You don't want to trade to make up for the last one or the day before. That mind set is always a loser.

8) Manage your own expectations

I get asked all the time how much money can I make. Well if you are opening an account for $1,000 then you can not expect to make $10,000 per month. You may laugh at that but some people try and do that and that is a recipe for disaster. You need to first look at the amount you can afford to lose per trade based on your account size. This will determine how much you can make.

9) Have an explanation for why you are in trade or out of a trade

I will hear from a trader "I am long eur/usd at 84". I will always ask why. If they can not give me an answer other than "because it feels like a long" or "its gone down so much it has to go up" then there is a problem. You should have a definitive reason for getting into a trade at the price you got in at. You should also know where the next support and resistance points are and know what you are going to do when those points are reached. This all goes back to having a plan. A great way to work on this is to write down all of your trades with reasons for entry and exit.

You will learn a lot by doing this.

10) Know when to walk away

This ties into emotions. There is no law that says you need to trade 8-12 hours a day. If you have a great trade in the first hour of trading and dont see anything set up again for an hour or two there is no shame in calling it a day.
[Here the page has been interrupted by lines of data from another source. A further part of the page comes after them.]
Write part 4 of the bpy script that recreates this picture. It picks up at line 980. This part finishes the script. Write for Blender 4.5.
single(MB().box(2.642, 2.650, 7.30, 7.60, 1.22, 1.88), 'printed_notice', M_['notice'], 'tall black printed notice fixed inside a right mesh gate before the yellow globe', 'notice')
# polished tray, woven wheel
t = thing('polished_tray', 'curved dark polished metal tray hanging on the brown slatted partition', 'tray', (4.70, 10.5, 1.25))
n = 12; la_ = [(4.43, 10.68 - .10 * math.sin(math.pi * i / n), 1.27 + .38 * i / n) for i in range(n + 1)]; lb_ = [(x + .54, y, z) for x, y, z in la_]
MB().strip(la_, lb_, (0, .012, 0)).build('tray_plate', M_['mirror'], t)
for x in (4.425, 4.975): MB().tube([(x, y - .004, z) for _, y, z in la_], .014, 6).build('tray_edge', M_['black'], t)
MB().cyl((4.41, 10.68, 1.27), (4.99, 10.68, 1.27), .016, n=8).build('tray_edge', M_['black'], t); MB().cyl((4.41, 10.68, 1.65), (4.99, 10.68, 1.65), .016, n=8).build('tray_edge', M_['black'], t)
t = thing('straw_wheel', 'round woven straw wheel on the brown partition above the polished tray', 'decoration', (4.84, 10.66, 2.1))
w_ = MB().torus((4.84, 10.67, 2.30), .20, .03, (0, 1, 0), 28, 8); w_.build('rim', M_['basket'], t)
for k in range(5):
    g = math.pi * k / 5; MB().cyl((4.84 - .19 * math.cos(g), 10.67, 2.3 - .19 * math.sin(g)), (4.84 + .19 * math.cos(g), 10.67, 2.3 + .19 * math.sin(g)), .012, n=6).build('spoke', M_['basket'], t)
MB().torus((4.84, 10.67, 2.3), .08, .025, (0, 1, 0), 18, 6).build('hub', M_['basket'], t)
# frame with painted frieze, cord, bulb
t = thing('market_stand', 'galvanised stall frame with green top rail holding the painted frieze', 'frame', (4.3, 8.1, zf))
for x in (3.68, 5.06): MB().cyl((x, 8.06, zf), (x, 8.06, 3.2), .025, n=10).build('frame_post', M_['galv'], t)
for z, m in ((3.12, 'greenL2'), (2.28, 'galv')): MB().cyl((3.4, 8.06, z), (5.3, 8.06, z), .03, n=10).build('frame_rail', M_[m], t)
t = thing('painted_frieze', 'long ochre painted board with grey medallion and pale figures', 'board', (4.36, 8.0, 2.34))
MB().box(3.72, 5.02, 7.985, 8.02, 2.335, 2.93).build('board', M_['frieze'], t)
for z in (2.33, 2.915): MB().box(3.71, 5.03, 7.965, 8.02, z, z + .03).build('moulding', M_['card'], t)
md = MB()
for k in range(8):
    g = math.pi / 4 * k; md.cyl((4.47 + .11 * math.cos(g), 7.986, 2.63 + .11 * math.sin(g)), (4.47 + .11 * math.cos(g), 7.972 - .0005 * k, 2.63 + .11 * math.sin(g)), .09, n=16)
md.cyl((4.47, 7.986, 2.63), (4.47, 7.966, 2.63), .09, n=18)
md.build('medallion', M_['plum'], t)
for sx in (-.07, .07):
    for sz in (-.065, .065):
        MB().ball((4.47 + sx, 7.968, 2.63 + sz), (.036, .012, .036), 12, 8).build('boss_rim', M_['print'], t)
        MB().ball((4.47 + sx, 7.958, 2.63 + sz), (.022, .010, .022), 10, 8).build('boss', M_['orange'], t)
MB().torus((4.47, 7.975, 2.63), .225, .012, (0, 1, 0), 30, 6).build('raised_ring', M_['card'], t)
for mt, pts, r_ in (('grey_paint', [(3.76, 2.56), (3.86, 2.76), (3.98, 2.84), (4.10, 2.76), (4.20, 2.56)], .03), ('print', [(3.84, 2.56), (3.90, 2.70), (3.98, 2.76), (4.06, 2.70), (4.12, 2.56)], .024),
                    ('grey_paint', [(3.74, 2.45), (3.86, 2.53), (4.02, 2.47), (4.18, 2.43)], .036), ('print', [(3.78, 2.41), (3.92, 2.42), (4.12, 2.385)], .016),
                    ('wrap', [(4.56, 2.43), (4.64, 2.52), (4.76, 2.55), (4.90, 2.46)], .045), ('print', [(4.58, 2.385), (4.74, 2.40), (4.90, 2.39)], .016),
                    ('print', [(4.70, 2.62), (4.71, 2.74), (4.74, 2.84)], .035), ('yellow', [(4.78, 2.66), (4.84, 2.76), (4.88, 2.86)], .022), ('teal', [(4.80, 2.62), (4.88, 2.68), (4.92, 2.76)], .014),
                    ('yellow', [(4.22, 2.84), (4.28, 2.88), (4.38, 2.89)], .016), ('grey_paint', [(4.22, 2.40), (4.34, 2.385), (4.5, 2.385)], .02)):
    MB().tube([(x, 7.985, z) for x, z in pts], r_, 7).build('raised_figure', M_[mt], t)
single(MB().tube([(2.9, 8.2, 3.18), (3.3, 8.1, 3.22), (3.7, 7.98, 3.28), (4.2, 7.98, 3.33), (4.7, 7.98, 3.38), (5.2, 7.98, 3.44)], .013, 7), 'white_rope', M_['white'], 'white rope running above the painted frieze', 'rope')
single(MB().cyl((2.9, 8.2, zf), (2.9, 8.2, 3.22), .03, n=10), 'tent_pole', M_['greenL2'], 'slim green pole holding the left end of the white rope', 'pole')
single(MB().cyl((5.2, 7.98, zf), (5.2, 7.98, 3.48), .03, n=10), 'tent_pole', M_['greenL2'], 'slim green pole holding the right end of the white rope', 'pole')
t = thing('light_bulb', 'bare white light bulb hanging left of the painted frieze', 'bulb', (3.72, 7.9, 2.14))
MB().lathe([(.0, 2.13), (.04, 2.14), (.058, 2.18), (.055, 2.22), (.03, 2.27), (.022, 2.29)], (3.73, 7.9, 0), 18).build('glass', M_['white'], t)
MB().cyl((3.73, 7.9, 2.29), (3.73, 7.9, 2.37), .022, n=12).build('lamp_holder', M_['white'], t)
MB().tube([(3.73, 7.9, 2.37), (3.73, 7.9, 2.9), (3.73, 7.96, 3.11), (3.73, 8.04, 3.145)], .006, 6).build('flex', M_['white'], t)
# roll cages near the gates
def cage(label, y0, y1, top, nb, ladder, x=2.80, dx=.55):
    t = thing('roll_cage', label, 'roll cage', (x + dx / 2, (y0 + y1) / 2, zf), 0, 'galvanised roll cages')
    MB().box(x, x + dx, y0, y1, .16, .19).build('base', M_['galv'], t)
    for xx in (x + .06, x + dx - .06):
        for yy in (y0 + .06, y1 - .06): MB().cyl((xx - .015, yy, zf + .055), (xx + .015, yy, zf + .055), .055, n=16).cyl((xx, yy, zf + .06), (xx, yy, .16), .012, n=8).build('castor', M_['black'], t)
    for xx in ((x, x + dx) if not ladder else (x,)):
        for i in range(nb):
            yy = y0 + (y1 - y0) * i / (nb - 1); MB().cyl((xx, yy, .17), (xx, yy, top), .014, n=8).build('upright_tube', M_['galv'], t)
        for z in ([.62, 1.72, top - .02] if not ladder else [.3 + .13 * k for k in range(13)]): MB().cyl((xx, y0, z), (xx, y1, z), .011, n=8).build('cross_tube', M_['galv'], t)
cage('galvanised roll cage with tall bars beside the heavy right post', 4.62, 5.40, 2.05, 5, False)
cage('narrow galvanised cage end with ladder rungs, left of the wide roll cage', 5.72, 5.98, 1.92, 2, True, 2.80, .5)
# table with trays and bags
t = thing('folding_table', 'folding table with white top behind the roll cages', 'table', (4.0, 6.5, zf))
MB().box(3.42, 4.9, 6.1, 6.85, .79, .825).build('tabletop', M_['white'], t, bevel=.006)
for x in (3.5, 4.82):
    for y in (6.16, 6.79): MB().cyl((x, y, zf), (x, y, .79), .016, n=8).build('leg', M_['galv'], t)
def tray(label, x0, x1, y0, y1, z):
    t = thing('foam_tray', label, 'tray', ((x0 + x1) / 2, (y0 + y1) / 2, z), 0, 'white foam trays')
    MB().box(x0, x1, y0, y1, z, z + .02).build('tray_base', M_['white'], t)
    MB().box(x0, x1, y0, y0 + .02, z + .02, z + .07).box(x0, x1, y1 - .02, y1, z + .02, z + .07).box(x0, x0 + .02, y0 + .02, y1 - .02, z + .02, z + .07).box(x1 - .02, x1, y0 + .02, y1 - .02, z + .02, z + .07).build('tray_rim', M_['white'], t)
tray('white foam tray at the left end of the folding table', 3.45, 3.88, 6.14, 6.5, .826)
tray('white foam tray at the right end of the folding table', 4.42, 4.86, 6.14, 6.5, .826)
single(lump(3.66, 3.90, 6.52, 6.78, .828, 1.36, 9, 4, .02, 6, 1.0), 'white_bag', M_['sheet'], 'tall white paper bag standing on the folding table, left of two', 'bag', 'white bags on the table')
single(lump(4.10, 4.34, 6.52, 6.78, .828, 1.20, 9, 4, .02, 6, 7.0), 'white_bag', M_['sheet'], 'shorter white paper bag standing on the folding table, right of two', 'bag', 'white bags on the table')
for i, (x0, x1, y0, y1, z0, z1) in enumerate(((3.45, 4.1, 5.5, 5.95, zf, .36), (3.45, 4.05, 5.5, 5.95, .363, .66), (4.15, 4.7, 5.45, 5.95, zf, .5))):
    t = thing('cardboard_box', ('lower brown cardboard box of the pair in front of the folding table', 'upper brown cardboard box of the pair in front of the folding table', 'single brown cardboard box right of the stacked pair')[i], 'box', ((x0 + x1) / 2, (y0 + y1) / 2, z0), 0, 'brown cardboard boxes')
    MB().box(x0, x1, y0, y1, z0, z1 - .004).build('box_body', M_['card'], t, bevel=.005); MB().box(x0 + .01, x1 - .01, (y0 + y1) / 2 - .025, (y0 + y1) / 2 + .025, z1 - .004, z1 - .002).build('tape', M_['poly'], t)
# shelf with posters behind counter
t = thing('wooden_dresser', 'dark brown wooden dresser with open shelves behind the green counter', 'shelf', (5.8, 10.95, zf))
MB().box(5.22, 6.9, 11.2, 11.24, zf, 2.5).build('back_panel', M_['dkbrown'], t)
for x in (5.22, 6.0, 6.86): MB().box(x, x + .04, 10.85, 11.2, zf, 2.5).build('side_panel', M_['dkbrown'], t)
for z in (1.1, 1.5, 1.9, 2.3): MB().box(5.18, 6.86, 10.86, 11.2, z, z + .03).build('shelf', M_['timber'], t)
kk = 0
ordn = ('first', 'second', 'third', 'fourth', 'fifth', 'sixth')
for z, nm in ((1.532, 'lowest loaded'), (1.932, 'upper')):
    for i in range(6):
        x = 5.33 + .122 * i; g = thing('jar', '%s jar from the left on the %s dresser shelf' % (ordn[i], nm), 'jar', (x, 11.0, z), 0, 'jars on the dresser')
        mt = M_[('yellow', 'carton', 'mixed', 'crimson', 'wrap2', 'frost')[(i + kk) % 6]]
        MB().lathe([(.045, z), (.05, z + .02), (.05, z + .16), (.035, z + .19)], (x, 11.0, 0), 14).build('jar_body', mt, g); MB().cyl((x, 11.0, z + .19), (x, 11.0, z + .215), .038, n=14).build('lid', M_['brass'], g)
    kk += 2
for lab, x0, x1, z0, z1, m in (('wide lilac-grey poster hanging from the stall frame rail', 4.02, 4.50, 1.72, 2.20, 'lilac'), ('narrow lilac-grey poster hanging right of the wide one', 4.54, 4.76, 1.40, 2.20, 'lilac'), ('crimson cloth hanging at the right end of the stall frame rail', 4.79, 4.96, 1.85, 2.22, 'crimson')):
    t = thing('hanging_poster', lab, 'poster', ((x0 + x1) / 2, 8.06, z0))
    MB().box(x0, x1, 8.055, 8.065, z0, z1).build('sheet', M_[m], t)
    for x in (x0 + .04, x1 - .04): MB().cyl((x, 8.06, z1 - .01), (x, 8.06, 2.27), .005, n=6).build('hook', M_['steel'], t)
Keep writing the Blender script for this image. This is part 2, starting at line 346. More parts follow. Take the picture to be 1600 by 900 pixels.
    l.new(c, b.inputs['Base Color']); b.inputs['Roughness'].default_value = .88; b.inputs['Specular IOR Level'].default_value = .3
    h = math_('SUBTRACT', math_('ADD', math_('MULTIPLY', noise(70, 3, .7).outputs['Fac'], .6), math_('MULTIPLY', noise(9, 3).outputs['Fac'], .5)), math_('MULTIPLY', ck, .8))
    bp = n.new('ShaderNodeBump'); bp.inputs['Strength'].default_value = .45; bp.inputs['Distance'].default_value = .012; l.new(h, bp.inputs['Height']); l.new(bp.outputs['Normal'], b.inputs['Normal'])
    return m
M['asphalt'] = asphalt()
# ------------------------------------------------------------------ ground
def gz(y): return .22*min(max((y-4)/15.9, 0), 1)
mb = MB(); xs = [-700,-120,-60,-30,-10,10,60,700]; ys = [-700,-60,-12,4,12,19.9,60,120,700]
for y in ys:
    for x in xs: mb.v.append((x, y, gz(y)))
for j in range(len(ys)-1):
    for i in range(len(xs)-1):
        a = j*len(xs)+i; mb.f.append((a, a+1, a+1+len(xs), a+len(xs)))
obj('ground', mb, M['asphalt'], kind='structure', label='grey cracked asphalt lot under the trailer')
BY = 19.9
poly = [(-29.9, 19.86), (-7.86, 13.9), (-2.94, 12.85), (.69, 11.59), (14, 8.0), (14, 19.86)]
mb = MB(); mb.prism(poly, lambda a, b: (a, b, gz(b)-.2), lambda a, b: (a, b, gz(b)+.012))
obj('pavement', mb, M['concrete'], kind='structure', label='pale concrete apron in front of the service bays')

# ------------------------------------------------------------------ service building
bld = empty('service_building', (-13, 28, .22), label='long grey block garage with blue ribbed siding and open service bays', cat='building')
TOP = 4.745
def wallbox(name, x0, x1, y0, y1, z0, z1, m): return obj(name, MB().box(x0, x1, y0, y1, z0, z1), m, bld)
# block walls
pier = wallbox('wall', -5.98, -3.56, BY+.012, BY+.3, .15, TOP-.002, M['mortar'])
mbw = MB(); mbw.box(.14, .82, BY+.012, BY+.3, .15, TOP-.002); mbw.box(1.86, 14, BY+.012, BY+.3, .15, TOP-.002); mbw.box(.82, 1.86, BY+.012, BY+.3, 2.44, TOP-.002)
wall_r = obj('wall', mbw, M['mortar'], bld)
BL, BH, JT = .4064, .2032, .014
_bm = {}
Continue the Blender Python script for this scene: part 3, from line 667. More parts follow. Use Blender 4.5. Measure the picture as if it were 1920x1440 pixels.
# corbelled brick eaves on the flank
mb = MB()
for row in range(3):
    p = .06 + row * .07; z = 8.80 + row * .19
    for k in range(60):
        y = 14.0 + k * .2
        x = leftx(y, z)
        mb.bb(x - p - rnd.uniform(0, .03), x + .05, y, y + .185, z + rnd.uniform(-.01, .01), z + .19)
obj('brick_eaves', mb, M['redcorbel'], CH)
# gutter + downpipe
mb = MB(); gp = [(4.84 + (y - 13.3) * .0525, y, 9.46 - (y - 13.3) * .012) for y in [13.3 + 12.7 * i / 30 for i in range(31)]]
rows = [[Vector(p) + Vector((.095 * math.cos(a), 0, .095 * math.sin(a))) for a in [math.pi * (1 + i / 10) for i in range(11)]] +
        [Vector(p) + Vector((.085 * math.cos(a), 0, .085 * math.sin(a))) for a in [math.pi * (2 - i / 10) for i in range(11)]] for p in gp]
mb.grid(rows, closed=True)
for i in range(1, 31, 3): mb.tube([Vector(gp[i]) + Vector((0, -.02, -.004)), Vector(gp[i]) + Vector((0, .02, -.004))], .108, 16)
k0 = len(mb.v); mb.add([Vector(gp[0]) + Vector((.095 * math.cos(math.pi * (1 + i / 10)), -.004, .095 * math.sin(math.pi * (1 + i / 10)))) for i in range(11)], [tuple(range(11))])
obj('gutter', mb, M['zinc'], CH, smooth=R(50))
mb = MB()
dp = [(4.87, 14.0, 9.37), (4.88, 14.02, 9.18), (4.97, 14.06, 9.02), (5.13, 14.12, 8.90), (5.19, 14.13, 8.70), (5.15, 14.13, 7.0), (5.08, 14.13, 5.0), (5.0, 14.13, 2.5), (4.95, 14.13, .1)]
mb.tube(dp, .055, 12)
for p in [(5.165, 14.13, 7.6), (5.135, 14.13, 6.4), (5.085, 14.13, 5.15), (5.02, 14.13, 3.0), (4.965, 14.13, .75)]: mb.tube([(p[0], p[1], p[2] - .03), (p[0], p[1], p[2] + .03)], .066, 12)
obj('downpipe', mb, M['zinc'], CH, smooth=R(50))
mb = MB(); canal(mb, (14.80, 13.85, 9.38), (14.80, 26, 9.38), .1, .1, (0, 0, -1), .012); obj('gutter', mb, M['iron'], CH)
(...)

Conversely if you make a few bad trades in a row maybe today is not your day and you should take a break and get back into it the next day. Maybe spend the night analylizing where you went wrong and try not to repeat the mistakes again the next day.

Remember trading is a long term game. Don't let one day be the day that costs you a huge portion of your account and thus handcuffs you from trading the way you have been. One day will not make or break you if you follow these tips.